Irreproachable

(Found here)

“In the liturgy, the great poet of the Advent, Isaiah, speaks to us with the words that God put on his lips when he says, ‘Though your sins be like scarlet, they may become white as snow. Though they be crimson red, they may become white as wool’ (Is 1:18). God will do this for us when we live in the truth, when we come humbly to beg pardon in acknowledging the truth about ourselves.

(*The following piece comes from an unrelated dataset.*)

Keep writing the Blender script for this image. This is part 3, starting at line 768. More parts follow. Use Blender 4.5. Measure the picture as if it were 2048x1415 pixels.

This begins with our faults. …when we come knowing that we have nothing to plead for us except our misery, acknowledged in the face of God’s mercy, we shall receive the fulfillment of this remarkable, almost incredible, Word of God through his prophet that, yes, he can make us irreproachable: white as snow, white as wool. Not if we pretend that it is not so scarlet, not so crimson, or maybe it is someone else’s fault, or maybe it is situational, or maybe it is circumstantial. If we come full of excuses we, so to speak (if I may dare use such a phrase), paralyze God.

Surely this is what is meant when the Apostle says he wants God to find us irreproachable at his coming—that we are not reproaching anyone else, or anything else; but that we are humble, without excuse, blameless in the sense of not blaming anyone except ourselves. Then, and then only, can God make us irreproachable and perfect in holiness.”